Beatriz – A Veja foi proibida de falar sobre o Herzog. Tem um editorial do Mino no qual ele escreve, em dois parágrafos, que ele tem uma dívida com a população naquele momento, porque não está podendo contar uma coisa, e ele espera que a visita do Geisel a São Paulo possibilite que um dia a Veja possa resgatar aquela não-fala, naquele momento. Não-fala é não poder dizer que o Herzog havia sido assassinado. O ano de 75 é o momento em que Geisel vem com o discurso da abertura. Naquele momento os jornais continuam sendo censurados, a autocensura continua presente nas redações. É uma falsa idéia que a censura está acabando naquele período, não é verdade.

UNIDADE – Quando falamos de censura devemos falar dos jornalistas ou dos donos dos jornais?

Beatriz – Não dá pra se eximir. Quem tem mais culpa? É o dono do jornal, é o jornalista? São circunstâncias que se dialogam.
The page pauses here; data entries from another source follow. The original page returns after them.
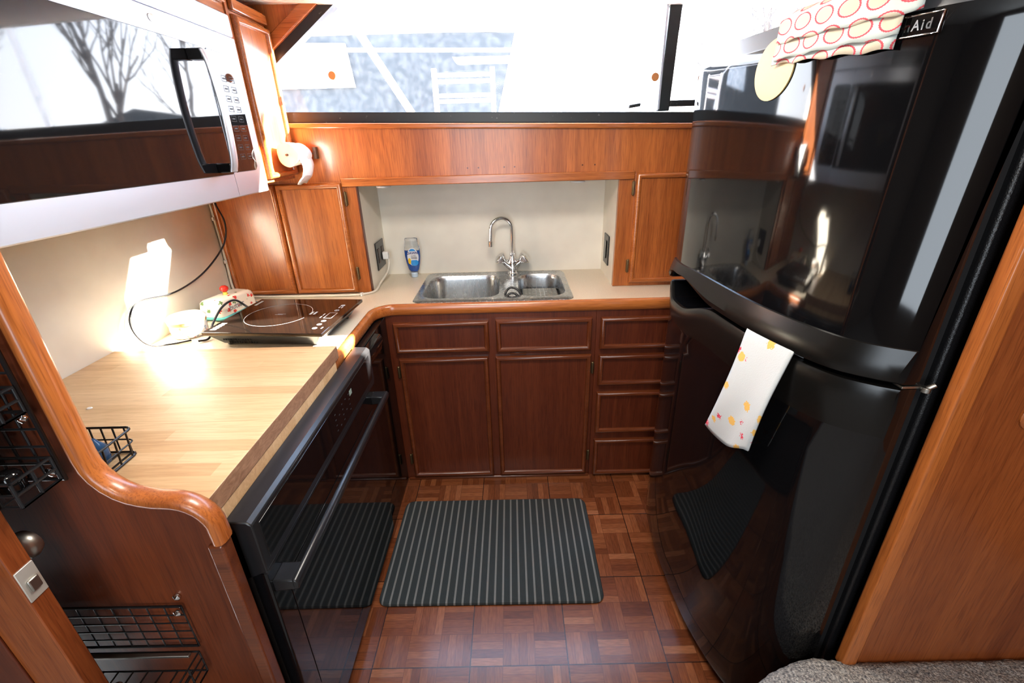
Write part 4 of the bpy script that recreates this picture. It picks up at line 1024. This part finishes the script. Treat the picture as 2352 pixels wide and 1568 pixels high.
t = thing('aluminium_ladder', 'white aluminium ladder leaning between the boats outside the window', 'ladder', (-.3,3.6,1.0))
for x in (-.505,-.105):
    bm = BM(); box(bm, (x-.016,3.58,-.999),(x+.016,3.63,1.965)); obj('stile', bm, M['hull'], t, bevel=.003)
for z in (1.925,1.885,1.80,1.765,1.55,1.3,1.05,.8,.5):
    bm = BM(); box(bm, (-.488,3.585,z-.012),(-.122,3.615,z+.012)); obj('rung', bm, M['hull'], t, bevel=.003)
bm = BM(); box(bm, (-30,2.4,-1.1),(40,60,-1.0)); struct('ground', bm, M['asphalt'])
# bare winter trees seen mirrored in the microwave door
def tree(x, y, h, seed):
    rnd_ = random.Random(seed); bm = BM()
    def br(p, d, L, r, lev):
        pts = [p]; q = Vector(p); dd_ = Vector(d)
        for k in range(4):
            dd_ = (dd_+Vector((rnd_.uniform(-.22,.22),rnd_.uniform(-.22,.22),rnd_.uniform(-.08,.18)))).normalized(); q = q+dd_*L/4; pts.append(q.copy())
        tube(bm, pts, [r*(1-.14*k) for k in range(5)], 5 if lev<2 else 3)
        if lev >= 5: return
        for k in range(3 if lev < 4 else 2):
            i = rnd_.choice((2,3,4)); nd = (dd_+Vector((rnd_.uniform(-.9,.9),rnd_.uniform(-.9,.9),rnd_.uniform(-.1,.7)))).normalized()
            br(pts[i], nd, L*rnd_.uniform(.6,.82), r*.52, lev+1)
    br(Vector((x,y,-1)), Vector((0,0,1)), h*.34, h*.022, 0); return obj('bare_tree', bm, M['bark'], None, smooth=60)
for k,(x,y,h) in enumerate(((8.3,12.0,9),(12.5,9.5,9),(15.5,14.5,10),(11.5,23,12))):
    tag(tree(x,y,h,11+k), ['bare winter tree nearest to the window, right of the boat','bare winter tree farthest right outside','bare winter tree between the right-hand tree and the shed','tall bare tree farthest back'][k], 'tree', 'bare trees outside')
t = thing('blue_shed', 'low dark blue-grey shed beyond the boats', 'shed', (11,15,-1)); bm = BM(); prism(bm, [(7,15,-1),(14,15,-1),(14,15,1.6),(9.5,15,2.6),(7,15,2.3)], (0,3,0)); obj('walls', bm, M['canvas'], t)
t = thing('second_boat', 'white boat standing ashore to the right outside', 'boat', (6,7,-1)); bm = BM()
rings = [[(4.4+k*.5, 6.6-.02*k, -.2),(4.4+k*.5,6.6-.5*math.sin(k/8*math.pi)-.1,1.6+.05*k),(4.4+k*.5,8.0,1.6+.05*k),(4.4+k*.5,8,-.2)] for k in range(9)]
skin(bm, rings); obj('hull', bm, M['hull'], t, smooth=40)
bm = BM(); tube(bm, [(4.6,6.4,1.5),(4.75,6.4,5.5)], .05, 10); obj('mast', bm, M['hull'], t)

# ------------------------------------------------------------------ light
wd = bpy.data.worlds.new('sky'); SC.world = wd; wd.use_nodes = True; nt = wd.node_tree; bg = nt.nodes['Background']
tc = nt.nodes.new('ShaderNodeTexCoord'); sp = nt.nodes.new('ShaderNodeSeparateXYZ'); cr = nt.nodes.new('ShaderNodeValToRGB')
cr.color_ramp.elements[0].position = 0; cr.color_ramp.elements[0].color = (.95,.97,1,1); cr.color_ramp.elements[1].position = .6; cr.color_ramp.elements[1].color = (.42,.62,.95,1)
nt.links.new(tc.outputs['Generated'], sp.inputs[0]); nt.links.new(sp.outputs[2], cr.inputs[0]); nt.links.new(cr.outputs[0], bg.inputs[0]); bg.inputs[1].default_value = 8.0
def lamp(name, typ, loc, energy, color=(1,1,1), **kw):
    l = bpy.data.lights.new(name, typ); l.energy = energy; l.color = color
    for k,v in kw.items(): setattr(l, k, v)
    o = bpy.data.objects.new(name, l); COL.objects.link(o); o.location = loc; return o
s_ = lamp('sun', 'SUN', (4,3,4), 80, (1,.93,.82), angle=R(.9)); s_.rotation_euler = Vector((-1,-.33,-.46)).to_track_quat('-Z','Y').to_euler()
p = lamp('window_portal', 'AREA', (.2,GY+.10,1.78), 1, shape='RECTANGLE', size=2.5, size_y=.42); p.rotation_euler = (R(-90),0,0); p.data.cycles.is_portal = True
l = lamp('salon_window', 'AREA', (-.25,-1.44,1.42), 16, (.80,.90,1), shape='RECTANGLE', size=.8, size_y=1.5); l.rotation_euler = (R(90),0,0)
l = lamp('salon_ceiling_fill', 'AREA', (.1,-.5,2.26), 7, (1,.86,.68), shape='DISK', size=.35)  # added fill light behind the camera; no fitting known there
l = lamp('galley_ceiling_lamp', 'AREA', (-.05,1.0,1.925), 9, (1,.93,.84), shape='RECTANGLE', size=.5, size_y=.3)
SC.view_settings.view_transform = 'Standard'; SC.view_settings.look = 'None'; SC.view_settings.gamma = 1; SC.view_settings.use_curve_mapping = False; SC.view_settings.exposure = 1.12
SC.cycles.use_denoising = True; SC.cycles.max_bounces = 8; SC.cycles.caustics_reflective = False; SC.cycles.sample_clamp_indirect = 30
# ------------------------------------------------------------------ camera
cd_ = bpy.data.cameras.new('camera'); cam = bpy.data.objects.new('camera', cd_); COL.objects.link(cam); SC.camera = cam
cd_.lens = 16; cd_.sensor_width = 36; cd_.clip_start = .02; cd_.clip_end = 200
c0,c1,c2 = (.99967597,.02488525,.00535568),(-.00523479,.40688057,-.91346636),(-.02491096,.91314234,.406879)
cam.matrix_world = Matrix(((c0[0],c0[1],c0[2],0),(c1[0],c1[1],c1[2],0),(c2[0],c2[1],c2[2],1.516),(0,0,0,1)))
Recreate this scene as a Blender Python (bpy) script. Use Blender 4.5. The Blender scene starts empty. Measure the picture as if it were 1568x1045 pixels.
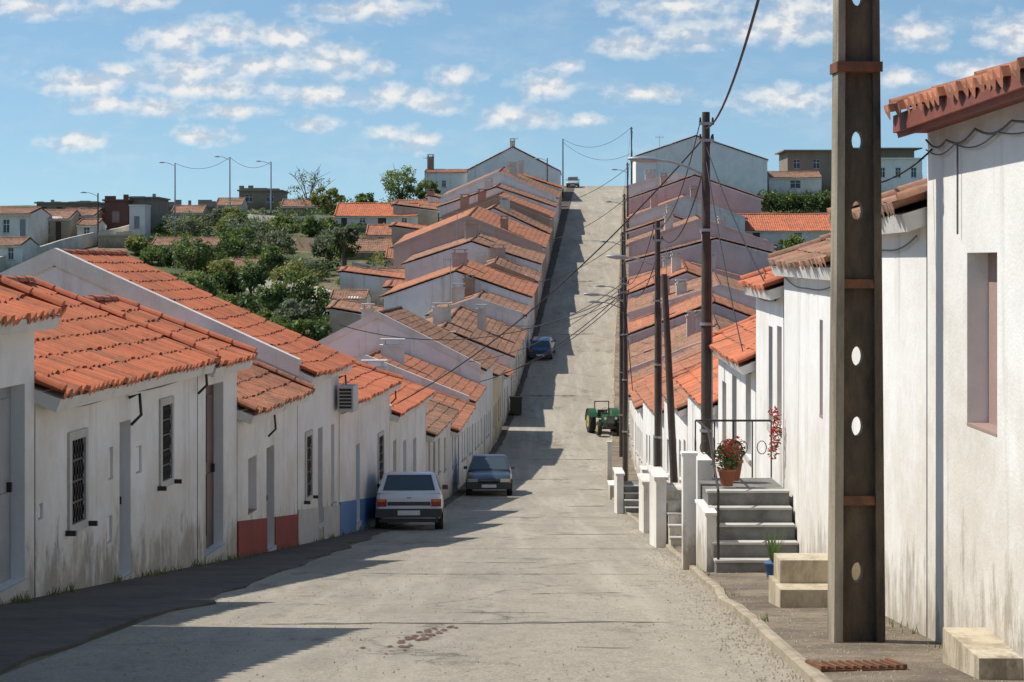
import bpy, math, random
from mathutils import Vector, Matrix, noise
random.seed(11)
scene = bpy.context.scene
# ------------------------------------------------------------------ survey helpers (bearing/elevation + distance -> metres)
F = 3049.0
def sx(u, Y): return (u-784.0)/F*Y
def sz(v, Y): return (400.0-v)/F*Y
def lerp(a, b, t): return a+(b-a)*t
def interp(pts):
    def f(y):
        if y <= pts[0][0]:
            a, b = pts[0], pts[1]
        elif y >= pts[-1][0]:
            a, b = pts[-2], pts[-1]
        else:
            for a, b in zip(pts, pts[1:]):
                if a[0] <= y <= b[0]: break
        return a[1]+(b[1]-a[1])*(y-a[0])/(b[0]-a[0])
    return f
def hermite(pts):
    n = len(pts); m = []
    for i in range(n):
        a = pts[max(i-1, 0)]; b = pts[min(i+1, n-1)]
        m.append((b[1]-a[1])/(b[0]-a[0]))
    def f(y):
        if y <= pts[0][0]: return pts[0][1]+m[0]*(y-pts[0][0])
        if y >= pts[-1][0]: return pts[-1][1]
        for i in range(n-1):
            if pts[i][0] <= y <= pts[i+1][0]: break
        h = pts[i+1][0]-pts[i][0]; t = (y-pts[i][0])/h
        return ((2*t**3-3*t*t+1)*pts[i][1]+(t**3-2*t*t+t)*h*m[i]+(-2*t**3+3*t*t)*pts[i+1][1]+(t**3-t*t)*h*m[i+1])
    return f
prof = hermite([(-30, 1.5), (0, -1.5), (16, -3.1), (46, -6.25), (70, -8.3), (90, -9.35), (104, -9.75), (112, -9.6), (120, -8.9), (135, -6.9), (190, .75), (245, 8.4), (255, 9.5), (264, 9.9), (280, 9.4), (320, 6), (500, 0), (1200, -20)])
LF = interp([(12, -5.85), (21.7, -5.2), (32.2, -4.45), (42.9, -3.72), (51.2, -3.14), (60.4, -2.6), (70, -2.16), (85, -1.7), (100, -1.2), (115, -.45), (135, .95), (253, 7.0)])
RF = interp([(10, 3.3), (16.2, 3.38), (28.5, 3.95), (34, 4.2), (40, 4.45), (50, 4.7), (60, 4.85), (77, 5.0), (100, 5.9), (115, 6.8), (135, 7.9), (253, 14.9)])
LE = interp([(0, -3.9), (10, -3.6), (21.7, -3.35), (32, -3.15), (43, -3.0), (51, -2.7), (60, -2.2), (70, -1.85), (100, -.85), (115, -.1), (135, 1.3), (253, 8.0)])
RE = interp([(0, 1.6), (13.4, 1.96), (43.6, 3.1), (69, 3.42), (90, 4.2), (115, 5.8), (135, 6.85), (253, 14.1)])
zl = hermite([(-30, 1.5), (0, -1.5), (40, -5), (80, -8), (110, -8.4), (135, -6), (150, -4.1), (185, .4), (200, 2.4), (220, 4.6), (240, 6.3), (255, 7.0), (300, 6.5), (500, -4), (1200, -30)])
zr = hermite([(-30, 1.5), (0, -1.5), (40, -5), (80, -8), (110, -8), (150, -3.6), (190, 1.4), (225, 5.8), (245, 8.2), (258, 9.2), (300, 8.5), (500, -2), (1200, -30)])
def sm(a, b, x):
    t = max(0, min(1, (x-a)/(b-a))); return t*t*(3-2*t)
def ground(X, Y):
    p = prof(Y); y2 = max(0, min(Y, 260))
    l = LF(y2)-X; r = X-RF(y2)
    if l > 5: 
        w = sm(5, 22, l); return lerp(p, zl(Y), w)+w*.35*noise.noise(Vector((X*.12, Y*.12, 0)))
    if r > 5: 
        w = sm(5, 24, r); return lerp(p, zr(Y), w)+w*.35*noise.noise(Vector((X*.12, Y*.12, 0)))
    return p
# ------------------------------------------------------------------ materials
def newmat(name):
    m = bpy.data.materials.new(name); m.use_nodes = True
    nt = m.node_tree; b = nt.nodes['Principled BSDF']
    return m, nt, b
def N(nt, typ, **kw):
    n = nt.nodes.new(typ)
    for k, v in kw.items(): setattr(n, k, v)
    return n
def mixc(nt, f, a, b, mode='MIX'):
    n = N(nt, 'ShaderNodeMix', data_type='RGBA', blend_type=mode)
    for i, v in ((0, f), (6, a), (7, b)):
        if isinstance(v, bpy.types.NodeSocket): nt.links.new(v, n.inputs[i])
        elif i == 0: n.inputs[0].default_value = v
        else: n.inputs[i].default_value = (*v[:3], 1)
    return n.outputs[2]
def mth(nt, op, a, b=0.0, c=0.0, clamp=False):
    n = N(nt, 'ShaderNodeMath', operation=op, use_clamp=clamp)
    for i, v in enumerate((a, b, c)):
        if isinstance(v, bpy.types.NodeSocket): nt.links.new(v, n.inputs[i])
        else: n.inputs[i].default_value = v
    return n.outputs[0]
def mrange(nt, v, a, b, c=0.0, d=1.0):
    n = N(nt, 'ShaderNodeMapRange'); nt.links.new(v, n.inputs[0])
    for i, x in enumerate((a, b, c, d)): n.inputs[i+1].default_value = x
    return n.outputs[0]
def nz(nt, scale, detail=4, rough=.6, vec=None, sc3=None):
    n = N(nt, 'ShaderNodeTexNoise'); n.inputs['Scale'].default_value = scale
    n.inputs['Detail'].default_value = detail; n.inputs['Roughness'].default_value = rough
    if vec is None:
        tc = N(nt, 'ShaderNodeTexCoord'); vec = tc.outputs['Object']
    if sc3:
        mp = N(nt, 'ShaderNodeMapping'); mp.inputs['Scale'].default_value = sc3
        nt.links.new(vec, mp.inputs[0]); vec = mp.outputs[0]
    nt.links.new(vec, n.inputs['Vector'])
    return n.outputs['Fac']
def bump(nt, b, h, strength=.3, dist=.02):
    bn = N(nt, 'ShaderNodeBump'); bn.inputs['Strength'].default_value = strength; bn.inputs['Distance'].default_value = dist
    nt.links.new(h, bn.inputs['Height']); nt.links.new(bn.outputs[0], b.inputs['Normal'])
def simple(name, c1, c2=None, scale=4, rough=.7, bmp=.2, metal=0, detail=4, sc3=None):
    m, nt, b = newmat(name)
    c2 = c2 or tuple(x*.75 for x in c1)
    n = nz(nt, scale, detail, .65, None, sc3)
    nt.links.new(mixc(nt, mrange(nt, n, .3, .7), c1, c2), b.inputs['Base Color'])
    b.inputs['Roughness'].default_value = rough; b.inputs['Metallic'].default_value = metal
    if bmp: bump(nt, b, nz(nt, scale*8, 2), bmp)
    return m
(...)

Não estou dizendo que todo jornalista exerceu um papel de colaboração, nem que todas as empresas de jornalismo foram colaboracionistas. Eu analisei o caso específico de um grande jornal, mas que você pode estender para outros casos.

Esse termo do colaboracionismo é um termo que doi de ouvir. Isso reflete muito do país, da formação, dos processos econômicos.

UNIDADE – Muita gente preferiu não dar depoimento para a tese, não foi?

Beatriz – Com os Frias eu fiz várias investidas. Alegaram que não podiam, não tinham tempo. Como um empresário que vende esse tipo de serviço se recusa a conversar sobre isso? A minha negociação com o Ággio levou meses e meses, e depois que ele me deu uma longa entrevista, se sentiu tão mal que me mandou um fax, no dia seguinte, sobre o que ele entendia de política. É aquela contradição da contradição.

UNIDADE – A censura está presente em toda a trajetória republicana brasileira?

Beatriz – Eu tento mapear a censura na República, mostrando que ela não é exclusiva de momentos de exceção. No Brasil, mesmo em momentos democráticos ela existiu.

UNIDADE – Qual é a cara dessa censura?

Beatriz – Ela tem uma capa de moral e bons costumes, que em períodos de exceção se divide em política. Mas para mim a censura é sempre política, porque ela está sempre querendo regular o ato político do cidadão.”